THE EXERCISE: Below are some entries. Copy each line that holds the string "this".

GIVEN RECORDS:
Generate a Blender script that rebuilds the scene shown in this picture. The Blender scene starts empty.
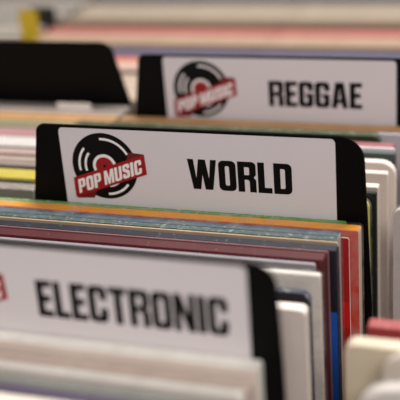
import bpy, bmesh, math, random
from mathutils import Matrix, Vector
random.seed(7)
S = bpy.context.scene
COL = S.collection
U = 0.225            # one unit of the measured layout = the width of a title label, in metres
Z0 = 1.136           # height of the top of the title labels above the floor
def W(x, y, z): return Vector((x*U, y*U, Z0 + z*U))

# ---------------------------------------------------------------- materials
def nodes(name):
    m = bpy.data.materials.new(name); m.use_nodes = True
    nt = m.node_tree
    return m, nt, nt.nodes['Principled BSDF']
def srgb(c):
    return tuple(((v/255)/12.92 if v/255 <= .04045 else ((v/255+.055)/1.055)**2.4) for v in c)
_mc = {}
def mat(col, rough=.45, var=.10, wear_or_glint=0., wcol=(225, 220, 210), bump=0., scale=40, coat=0., spec=.5, stretch=(1, 1, 1)):
    """plain printed card or plastic: base colour with faint mottling, optional flecks (wear, or painted glints) and wrinkles"""
    key = (tuple(col), rough, var, wear_or_glint, tuple(wcol), bump, scale, coat, spec, stretch)
    if key in _mc: return _mc[key]
    m, nt, b = nodes('surface_%d' % len(_mc)); N = nt.nodes; L = nt.links
    c = srgb(col)
    b.inputs['Roughness'].default_value = rough
    b.inputs['Coat Weight'].default_value = coat
    b.inputs['Coat Roughness'].default_value = .12
    b.inputs['Specular IOR Level'].default_value = spec
    tc = N.new('ShaderNodeTexCoord'); mp = N.new('ShaderNodeMapping'); mp.inputs['Scale'].default_value = stretch
    L.new(tc.outputs['Object'], mp.inputs['Vector'])
    nz = N.new('ShaderNodeTexNoise'); nz.inputs['Scale'].default_value = scale; nz.inputs['Detail'].default_value = 4
    L.new(mp.outputs[0], nz.inputs['Vector'])
    mx = N.new('ShaderNodeMix'); mx.data_type = 'RGBA'
    mx.inputs[6].default_value = tuple(max(0, v*(1-var)) for v in c)+(1,)
    mx.inputs[7].default_value = tuple(min(1, v*(1+var)) for v in c)+(1,)
    L.new(nz.outputs['Fac'], mx.inputs[0])
    out = mx.outputs[2]
    if wear_or_glint > 0:
        n2 = N.new('ShaderNodeTexNoise'); n2.inputs['Scale'].default_value = 260; n2.inputs['Detail'].default_value = 6; n2.inputs['Roughness'].default_value = .7
        L.new(tc.outputs['Object'], n2.inputs['Vector'])
        r = N.new('ShaderNodeValToRGB'); r.color_ramp.elements[0].position = .66-wear_or_glint*.25; r.color_ramp.elements[1].position = .90-wear_or_glint*.25; r.color_ramp.elements[1].color = (.7, .7, .7, 1)
        L.new(n2.outputs['Fac'], r.inputs[0])
        m2 = N.new('ShaderNodeMix'); m2.data_type = 'RGBA'
        L.new(r.outputs[0], m2.inputs[0]); L.new(out, m2.inputs[6]); m2.inputs[7].default_value = srgb(wcol)+(1,)
        out = m2.outputs[2]
    L.new(out, b.inputs['Base Color'])
    if bump > 0:
        n3 = N.new('ShaderNodeTexNoise'); n3.inputs['Scale'].default_value = 55; n3.inputs['Detail'].default_value = 3
        n3.inputs['Distortion'].default_value = 1.2
        L.new(tc.outputs['Object'], n3.inputs['Vector'])
        bp = N.new('ShaderNodeBump'); bp.inputs['Strength'].default_value = bump; bp.inputs['Distance'].default_value = .002
        L.new(n3.outputs['Fac'], bp.inputs['Height']); L.new(bp.outputs[0], b.inputs['Normal'])
        if coat: L.new(bp.outputs[0], b.inputs['Coat Normal'])
    _mc[key] = m
    return m
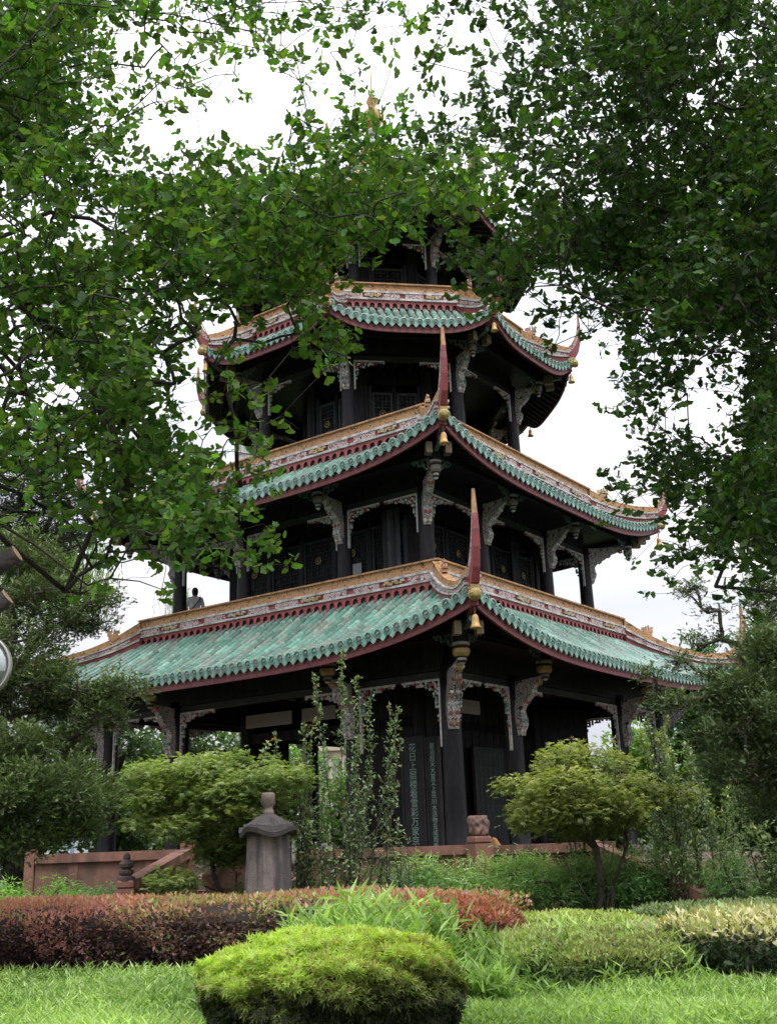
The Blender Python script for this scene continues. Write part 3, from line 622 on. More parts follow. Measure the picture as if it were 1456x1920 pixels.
# ================================================================ STONEWORK
SS = (.235, .115, .085)
def stone_post(loc, w_, h, label, top='lotus', rz=0, group='carved stone posts of the terrace'):
    e = empty('stone_post', loc, label, 'post', group, rz); b = MB()
    b.box((0, 0, h / 2), (w_ / 2, w_ / 2, h / 2), SS); b.lathe([(w_ * .5, h), (w_ * .66, h + .03), (w_ * .66, h + .10), (w_ * .55, h + .13)], 4, SS, rot=PI / 4); b.obj('shaft', M_stone, e)
    t_ = MB(); z = h + .13
    if top == 'lion':
        bm = bmesh.new(); bmesh.ops.create_icosphere(bm, subdivisions=4, radius=1)
        for v in bm.verts:
            p = v.co; q = max(abs(p.x), abs(p.y), abs(p.z)) ; p2 = p * (.25 + .75 / max(.6, (abs(p.x) ** 5 + abs(p.y) ** 5 + abs(p.z) ** 5) ** .2))
            dsp = .09 * math.sin(p.x * 7 + 2 * math.sin(p.z * 5)) * math.cos(p.z * 6 + p.y * 4) + .07 * math.sin(p.y * 9 + p.z * 8) + .05 * math.sin(p.x * 15 + p.z * 11 + 1)
            v.co = Vector((p2.x * w_ * .46, p2.y * w_ * .46, p2.z * w_ * .56)) * (1 + dsp); v.co.z += z + w_ * .50; v.co.z = min(v.co.z, z + w_ * 1.0)
            v.co.z = max(v.co.z, z)
        me = bpy.data.meshes.new('lion_finial'); bm.to_mesh(me); bm.free()
        ca = me.color_attributes.new('Col', 'FLOAT_COLOR', 'POINT'); ca.data.foreach_set('color', [x for _ in me.vertices for x in (.20, .12, .10, 1)])
        me.polygons.foreach_set('use_smooth', [True] * len(me.polygons)); me.materials.append(M_stone); link('lion_finial', me, e)
    else:
        r = w_ * .5
        t_.lathe([(r * .95, z - .02), (r * .95, z + .05), (r * .55, z + .07), (r * .8, z + .11), (r * .8, z + .15), (r * .45, z + .17), (r * .75, z + .21), (r * .8, z + .26), (r * .5, z + .31), (r * .35, z + .32), (r * .42, z + .35), (r * .3, z + .41), (r * .05, z + .43)], 10, (.09, .065, .06))
        t_.obj('lotus_finial', M_grey, e)
    return e
def parapet(p0, p1, h, label, posts=3, group='stone parapets of the terrace', z0=0, slope=0, panel=.5):
    p0, p1 = Vector(p0), Vector(p1); d = (p1 - p0); Ln = d.length; t = d.normalized(); n = Vector((-t.y, t.x, 0)).normalized()
    e = empty('stone_parapet', (p0 + p1) / 2, label, 'parapet', group); c = -(p0 + p1) / 2
    m = MB(); a0, a1 = p0 + c, p1 + c; up = Vector((0, 0, 1))
    m.ribbon([a0 + up * (h - .16), a1 + up * (h - .16)], [a0 + up * h, a1 + up * h], n, .13, SS); m.obj('coping', M_stone, e)
    m = MB(); m.ribbon([a0 + up * -.3, a1 + up * -.3], [a0 + up * (h - .16), a1 + up * (h - .16)], n, .06, (.21, .11, .08)); m.obj('panel', M_stone, e)
    for i in range(posts):
        q = (i + .5) / posts; c0 = a0.lerp(a1, q); m = MB()
        m.ribbon([c0 - t * .08 - up * .3, c0 + t * .08 - up * .3], [c0 - t * .08 + up * (h - .161), c0 + t * .08 + up * (h - .161)], n, .09, SS); m.obj('pilaster', M_stone, e)
    return e
def flat(px_, py, Y, z): p = at(px_, py, Y); return Vector((p.x, Y, z))
a, b = flat(70, 1590, 20.6, 0), flat(352, 1590, 20.9, 0)
parapet(a, b, 1.50, 'brown stone parapet left of the steps with two recessed panels', 2)
stone_post(flat(62, 1590, 20.6, 0), .17, 1.46, 'plain stone end post at the far left of the parapet', 'lotus') if False else None
e = empty('stone_post', flat(60, 1590, 20.6, 0), 'plain square end post at the left end of the parapet', 'post', 'plain square posts'); m = MB(); m.box((0, 0, .79), (.09, .1, .79), SS, taper=.97); m.box((0, 0, 1.59), (.07, .08, .012), SS); m.obj('shaft', M_stone, e)
e = empty('stone_post', flat(352, 1590, 20.9, 0), 'plain square post at the head of the steps behind the maple', 'post', 'plain square posts'); m = MB(); m.box((0, 0, .81), (.12, .12, .81), SS, taper=.97); m.box((0, 0, 1.63), (.1, .1, .012), SS); m.obj('shaft', M_stone, e)
c, d_, e2 = flat(556, 1585, 20.95, 0), flat(898, 1583, 20.6, 0), flat(1150, 1579, 20.8, 0)
parapet(c, d_, 1.40, 'red stone parapet left of the lion post', 4); parapet(d_, e2, 1.37, 'red stone parapet right of the lion post, partly behind the maple', 3)
stone_post(flat(898, 1583, 20.35, 0), .36, 1.42, 'square red stone post topped by a carved lion', 'lion', rz=.45)
stone_post(flat(237, 1640, 18.4, 0), .30, .93, 'short red stone post with dark lotus finial at the foot of the steps', 'lotus', rz=.1)
s0, s1 = flat(247, 1660, 18.5, -.42), flat(345, 1600, 20.8, 0); parapet(s0, s1, 1.50, 'sloping stone stair wall beside the lotus post', 1, 'sloping stair walls')
s2, s3 = flat(392, 1650, 18.9, -.34), flat(482, 1585, 20.9, .10); parapet(s2, s3, 1.43, 'sloping stone stair wall left of the stone lantern', 1, 'sloping stair walls')
s4, s5 = flat(1110, 1580, 20.8, .02), flat(1330, 1660, 18.3, -.85); parapet(s4, s5, 1.38, 'sloping red stone stair wall at the right behind the shrubs', 2, 'sloping stair walls')
st = MB()
for i in range(6): 
    q = i / 5; p = (s0 + s2) / 2; p1 = (s1 + s3) / 2; cc = p.lerp(p1, q); st.box((cc.x, cc.y, .08 + .155 * i / 2 - .0), (.62, .26, .08 + .155 * i / 2), jit((.20, .13, .11), .1))
so = st.obj('stone_steps', M_stone); tag(so, 'flight of stone steps between two sloping stair walls', 'steps')
# stone lantern pillar
lp = empty('stone_lantern', flat(503, 1600, 17, 0), 'weathered grey stone pillar with a curled tiled cap and round knob', 'stone lantern', rz=.3)
b = MB(); b.lathe([(.41, 0), (.37, .8), (.325, 1.66), (.31, 1.72)], 8, (.17, .145, .135), rot=PI / 8); b.obj('shaft', M_grey, lp)
bm = bmesh.new(); N_, Mn = 64, 14; grid = []
for j in range(Mn + 1):
    q = j / Mn; row = []
    for i in range(N_):
        a = 2 * PI * i / N_; cr = abs(math.cos(2 * a)) ** 3
        sq = 1 / max(abs(math.cos(a)), abs(math.sin(a))) ** .7
        R_ = .09 + (.35 * sq) * q ** .9; cn_ = abs(math.sin(2 * a)) ** 2.5; z = 1.78 + .21 * (1 - q) ** 1.5 + .085 * q ** 5 * cn_ + .026 * abs(math.sin(a * 14)) * min(1, q * 3) * (q < .8)
        if q > .8: z -= .055
        row.append(bm.verts.new((R_ * math.cos(a), R_ * math.sin(a), z)))
    grid.append(row)
under = [bm.verts.new((v.co.x * .97, v.co.y * .97, v.co.z - .07)) for v in grid[-1]]; inn = [bm.verts.new((v.co.x * .55, v.co.y * .55, 1.67)) for v in grid[-1]]
grid += [under, inn]
for r0, r1 in zip(grid[:-1], grid[1:]):
    for i in range(N_): bm.faces.new((r0[i], r0[(i + 1) % N_], r1[(i + 1) % N_], r1[i]))
me = bpy.data.meshes.new('curled_cap'); bmesh.ops.recalc_face_normals(bm, faces=bm.faces); bm.to_mesh(me); bm.free()
ca = me.color_attributes.new('Col', 'FLOAT_COLOR', 'POINT'); ca.data.foreach_set('color', [x for _ in me.vertices for x in (.065, .055, .054, 1)]); me.materials.append(M_grey); link('curled_cap', me, lp)
b = MB(); b.lathe([(.09, 1.95), (.09, 2.04), (.07, 2.06), (.08, 2.10), (.105, 2.14), (.112, 2.22), (.105, 2.29), (.08, 2.31)], 14, (.17, .13, .11)); b.obj('round_knob', M_grey, lp, True)
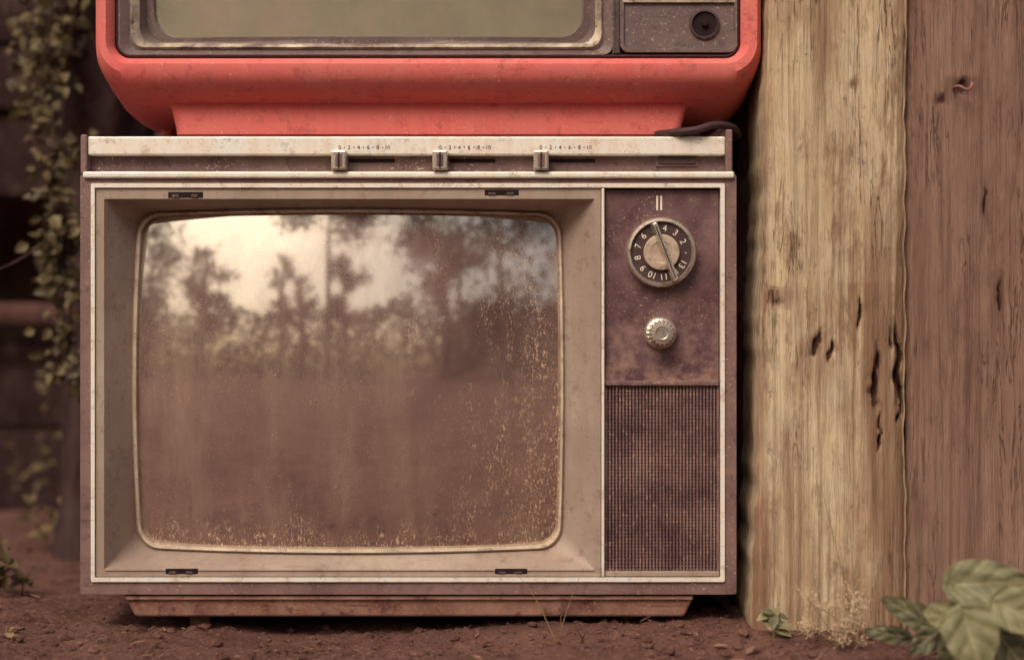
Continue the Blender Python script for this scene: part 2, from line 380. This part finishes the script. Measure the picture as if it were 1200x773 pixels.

CORRECT OUTPUT:
Generate a Blender script that rebuilds the scene shown in this picture. The Blender scene starts empty.
The Blender Python script for this scene continues. Write part 3, from line 622 on. More parts follow. Measure the picture as if it were 1456x1920 pixels.
Continue the Blender Python script for this scene: part 2, from line 380. This part finishes the script. Measure the picture as if it were 1200x773 pixels.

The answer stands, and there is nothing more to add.